Yazarlar, romancılar kendi yarattıkları kurmaca dünyalarında örtülü olarak anlattıklarını bir röportajda daha somut biçimde ortaya koyabiliyorlar. Tabii bir şair, kendi şiirini ‘’şurada şunu demek istedim’’ cinsinden açıklamaya yeltenirse, kim bilir, işin büyüsü kaçar, üstelik bu durum ona da zul olabilir. Yine de ağır bir romanın, eserin yaratıcısı tarafından yapılan açıklamalar o eseri daha iyi idrak etmemizi sağlıyorsa bu başarılı bir sohbet olmuştur. Röportajlar da bu bakımdan önemli boşlukları doldurabilir. Yalnız eserlerle değil, sanatkâr ve düşünürlerin kendileriyle, yaşadıkları devirlerle ilgili de çok şey öğreniriz bu tür konuşmalardan. Tamam hadi! Edebiyattan siyasete, sinemadan eğitime kadar konular içeren 15 röportaj kitabı!
1. Yaşar Kemal Kendini Anlatıyor – Alain Bosquet ile Görüşmeler (Yaşar Kemal)
Tabir caizse Anadolu’nun tam göbeğinden türlü imkansızlık ve zorluklarla gelip Nobel adaylığına kadar uzanan bir ömür onunki. Doğup büyüdüğü Çukurova, daha da genellersek taşra ve taşradaki sorunlar Yaşar Kemal romanlarında karşımıza çıkan temel unsurlardan biri. Kemal ayrıca, halk kültürüyle de iç içe büyümüş ve gençliğinde bir destan anlatıcısı olarak civar muhitinde unvan yapmıştır. 1980 sonrasında, 1984’te Alain Bosquet adlı arkadaşıyla yazışmalar şeklinde ilerleyen bu sohbet kitaplaşmış olarak da karşımızda. Tanıtım bülteninden: ‘’Alain Bosquet, Yaşar Kemal ile 1957’de bir Amerikan dergisi için söyleşi yapmak amacıyla tanışmıştı. Tanışmakla yetinmedi. Yaşar Kemal’i yakından tanıdı. 1984’e gelindiğinde, artık yakın dost olduğu Yaşar Kemal’in ‘kendini anlatması’ fikri gelişti aralarında. Yazışmalarla yürüyen bu büyük söyleşi I989’da tamamlandı. Yaşar Kemal Kendini Anlatıyor’ da Yaşar Kemal masalsı öğelerle bezenmiş çocukluğundan Anadolu topraklarının tarihine, demokrasisi kesintiye uğrayan bir ülkede yazar, birey, insan olmaktan kendi adlarına dek, kendini ülkesiyle, insanlarıyla, beslendiği kaynaklarla birlikte anlatıyor.’’

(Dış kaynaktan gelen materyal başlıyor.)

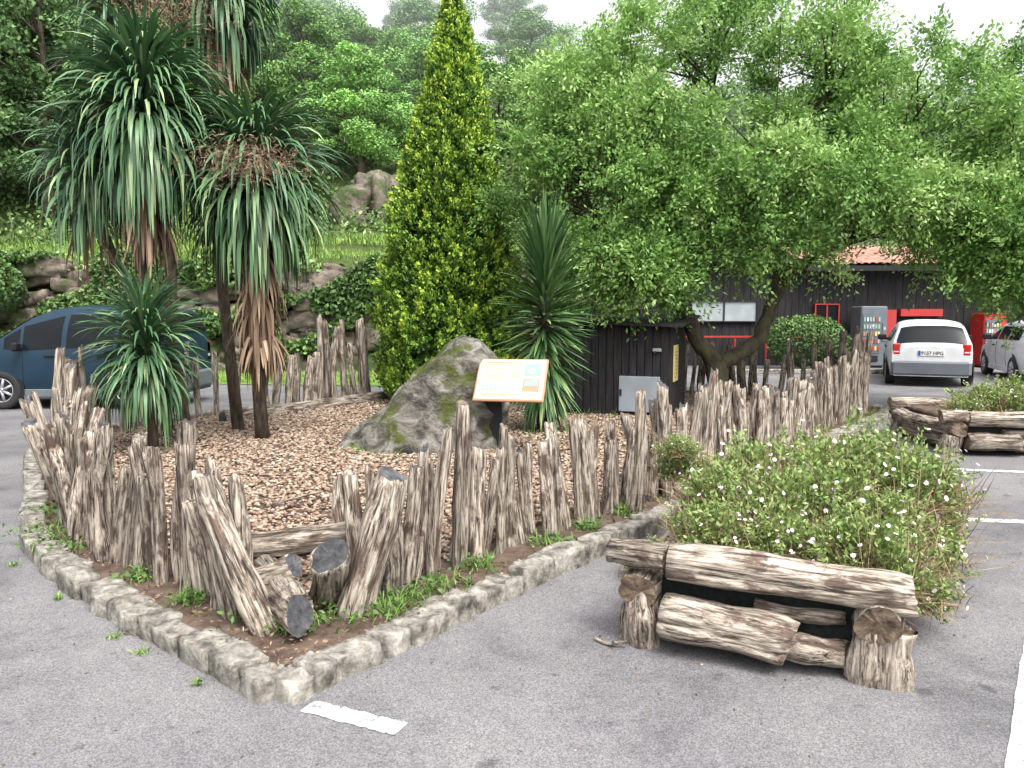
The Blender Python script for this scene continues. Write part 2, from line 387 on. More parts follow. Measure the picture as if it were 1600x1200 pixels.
def bed(poly, z, name, mat, amp=.015, res=.12):
    x0, y0 = poly.min(0); x1, y1 = poly.max(0)
    bm = bmesh.new(); bm.faces.new([bm.verts.new((p[0], p[1], z)) for p in poly]); bmesh.ops.triangulate(bm, faces=bm.faces[:])
    for s in np.arange(x0+res, x1, res):
        bmesh.ops.bisect_plane(bm, geom=bm.verts[:]+bm.edges[:]+bm.faces[:], plane_co=(s,0,0), plane_no=(1,0,0))
    for s in np.arange(y0+res, y1, res):
        bmesh.ops.bisect_plane(bm, geom=bm.verts[:]+bm.edges[:]+bm.faces[:], plane_co=(0,s,0), plane_no=(0,1,0))
    P = np.array([v.co[:] for v in bm.verts]); dz = sinoise(P, 5, 2.5, 3)*amp
    for v, q in zip(bm.verts, dz): v.co.z += q
    me = bpy.data.meshes.new(name); bm.to_mesh(me); bm.free(); me.materials.append(mat)
    me.polygons.foreach_set("use_smooth", [True]*len(me.polygons)); return me
IN = inset(OUT, .12)
obj("planting_bed_soil", bed(IN, .078, "soil", M['dirt'], .018, .2), kind="structure")

# pebbles
GP = inset(resample(OUT, .5), .60)
bm = bmesh.new(); bmesh.ops.create_icosphere(bm, subdivisions=1, radius=1)
IV = np.array([v.co[:] for v in bm.verts]); IF = np.array([[v.index for v in f.verts] for f in bm.faces]); bm.free()
px = RNG.uniform(-5.6, 6, 125000); py = RNG.uniform(3.6, 15.8, 125000)
k = inside(px, py, GP); px, py = px[k], py[k]; n = len(px)
dist = np.hypot(px, py)
keep = RNG.random(n) < np.clip(1.25-dist/20, .35, 1); px, py = px[keep], py[keep]; n = len(px)
S = RNG.uniform(.009, .025, n)[:,None]*np.c_[RNG.uniform(.9,1.5,n), RNG.uniform(.7,1.1,n), RNG.uniform(.4,.65,n)]
az = RNG.uniform(0, 6.28, n); tl = RNG.normal(0, .3, n)
V = IV[None]*S[:,None,:]
V = V*(1+RNG.normal(0, .09, (n, len(IV), 1)))
ct, st = np.cos(tl)[:,None], np.sin(tl)[:,None]
y = V[...,1]*ct - V[...,2]*st; z = V[...,1]*st + V[...,2]*ct
ca, sa = np.cos(az)[:,None], np.sin(az)[:,None]
x2 = V[...,0]*ca - y*sa; y2 = V[...,0]*sa + y*ca
gz = .10+.02*sinoise(np.c_[px,py,px*0], 77, 1.5, 3)
V = np.stack([x2+px[:,None], y2+py[:,None], z+(gz+RNG.uniform(0,.02,n))[:,None]], -1).reshape(-1, 3)
F = (IF[None] + (np.arange(n)*len(IV))[:,None,None]).reshape(-1, 3)
obj("gravel", np_mesh("gravel", V, F, tint=np.repeat(np.clip(RNG.normal(.5,.25,n),0,1), len(IV)), smooth=True, mats=[M['pebble']]),
    kind="stuff", label="brown-pink pebbles covering the fenced bed", category="gravel")

# ------------------------------------------------------------------ logs / posts
def log_mesh(name, L, r, seed, sides=26, rings=14, taper=.12, bend=.03, jag=.02, ridge=.10, lobe=1.0, end='endgrain'):
    rg = np.random.default_rng(seed)
    th = np.linspace(0, 2*math.pi, sides, endpoint=False)
    lobes = 1 + lobe*(.14*np.sin(2*th+rg.uniform(0,6)) + .10*np.sin(3*th+rg.uniform(0,6)) + .05*np.sin(5*th+rg.uniform(0,6)))
    rid = rg.normal(0, ridge, sides); rid = .5*rid+.25*np.roll(rid,1)+.25*np.roll(rid,-1)
    for q_ in rg.integers(0, sides, 3): rid[q_] -= ridge*2.2
    V = []; b1, b2 = rg.normal(0, bend, 2); tw = rg.normal(0, .4)
    topj = rg.normal(0, jag, sides); topj = .5*topj+.5*np.roll(topj,1); slope = rg.normal(0, .3, 2)
    for i in range(rings):
        t = i/(rings-1); zz = t*L
        a = th + tw*t
        rr = r*(1+taper*(.5-t))*lobes*(1+rid*(.7+.5*math.sin(t*7+seed)))*(1+.06*math.sin(t*9+seed*2)) * (1+rg.normal(0,.015,sides))
        cx = b1*math.sin(t*math.pi*1.3); cy = b2*math.sin(t*math.pi*1.1+.4)
        x = np.cos(a)*rr; y = np.sin(a)*rr
        z = np.full(sides, zz)
        if i == rings-1: z = z + topj + slope[0]*x + slope[1]*y; x = x*.90; y = y*.90
        V.append(np.c_[x+cx, y+cy, z])
    V = np.vstack(V).tolist(); F = []
    for i in range(rings-1):
        for k in range(sides):
            j = (k+1) % sides; F.append((i*sides+k, i*sides+j, (i+1)*sides+j, (i+1)*sides+k))
    c0 = len(V); last = V[(rings-1)*sides:]; cc = np.mean(last, 0); V.append((cc[0], cc[1], cc[2]-.006))
    m0 = len(F)
    for k in range(sides): F.append(((rings-1)*sides+k, (rings-1)*sides+(k+1)%sides, c0))
    fc = np.mean(V[:sides], 0); V.append(tuple(fc)); c1 = len(V)-1
    for k in range(sides): F.append(((k+1)%sides, k, c1))
    me = bpy.data.meshes.new(name); me.from_pydata([tuple(map(float,v)) for v in V], [], F)
    me.materials.append(M['wood']); me.materials.append(M[end])
    me.polygons.foreach_set("material_index", [0]*m0+[1]*(len(F)-m0))
    me.polygons.foreach_set("use_smooth", [True]*m0+[False]*(len(F)-m0)); me.update(); return me

PV = [log_mesh("fence_post", 1.0, .055, 100+i, taper=random.uniform(-.05,.35), bend=random.choice([.01,.02,.03]), jag=random.choice([.006,.012,.02]), ridge=.11, end=random.choice(['endgrain','endbrown','wood'])) for i in range(26)]
post_n = 0
def post(x, y, h, r, lean=(0,0), z0=.04, label="weathered grey-brown wooden fence post standing in soil", me=None):
    global post_n
    o = bpy.data.objects.new("fence_post", me or random.choice(PV)); link(o)
    o.location = (x, y, z0); o.scale = (r/.055, r/.055*random.uniform(.75,1.1), h)
    o.rotation_mode = 'QUATERNION'
    q = Vector((math.tan(lean[0]), math.tan(lean[1]), 1)).to_track_quat('Z', 'Y') @ Quaternion((0,0,1), random.uniform(0, 6.28))
    o.rotation_quaternion = q
    tag(o, label, "fence post", "rustic wooden posts fencing the bed"); post_n += 1
    return o
def run_posts(path, spacing, hfun, r=(.030,.053), jit=.04, lean=.055, skip=.03):
    P = np.array(path); seg = np.linalg.norm(np.diff(P, axis=0), axis=1); c = np.r_[0, np.cumsum(seg)]
    t = 0; g = random.random()*6
    while t < c[-1]:
        x = np.interp(t, c, P[:,0]); y = np.interp(t, c, P[:,1])
        f = t/c[-1]
        if random.random() > skip:
            lx = random.gauss(0, lean)+.05*math.sin(t*2.1+g); ly = random.gauss(0, lean)
            rr = random.uniform(*r)
            post(x+random.uniform(-jit,jit), y+random.uniform(-jit,jit), hfun(f, t), rr, (lx, ly))
        t += spacing*random.uniform(.8, 1.2)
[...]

2. Nasıl Bir Zamanda Yaşıyoruz? (Jacques Rancière)
Deleuze, Foucault gibi 20. asrın büyük feylesofları, düşünürlerinin de öğretim verdikleri Paris-VIII Üniversitesi’nde akademisyenlik yapmış olan Jacques Rancière yeni yüzyılımızda da gidişatı anlamak isteyenlerin sıkça başvurdukları bir isim. Kapital’i Okumak adlı kolektif eseriyle oldukça tanınan filozof bu söyleşmesinde ‘’nereye gittiğimizi’’ kendi bakış açısınca ortaya koymaya çalışıyor. Bizde 2018’de basılan kitabın açıklama kısmından içeriğe dair: ‘’Filozof Jacques Rancière ile yayıncı ve aktivist Eric Hazan demokrasiyi, temsili sistemin demokrasi olup olmadığını ve ‘popülizm’i tartışıyor, ‘sınıf mücadelesi’ ve ‘tahakküm’ gibi kavramlara dönüyorlar. Tahakküme karşı son on yıl içinde dünyanın pek çok yerinde patlak vermiş olan halk hareketlerini, ‘isyanlar’ı başarılı ve başarısız yönleriyle ele alırken ufuklarında hep başka bir dünyanın nasıl mümkün olabileceği var.’’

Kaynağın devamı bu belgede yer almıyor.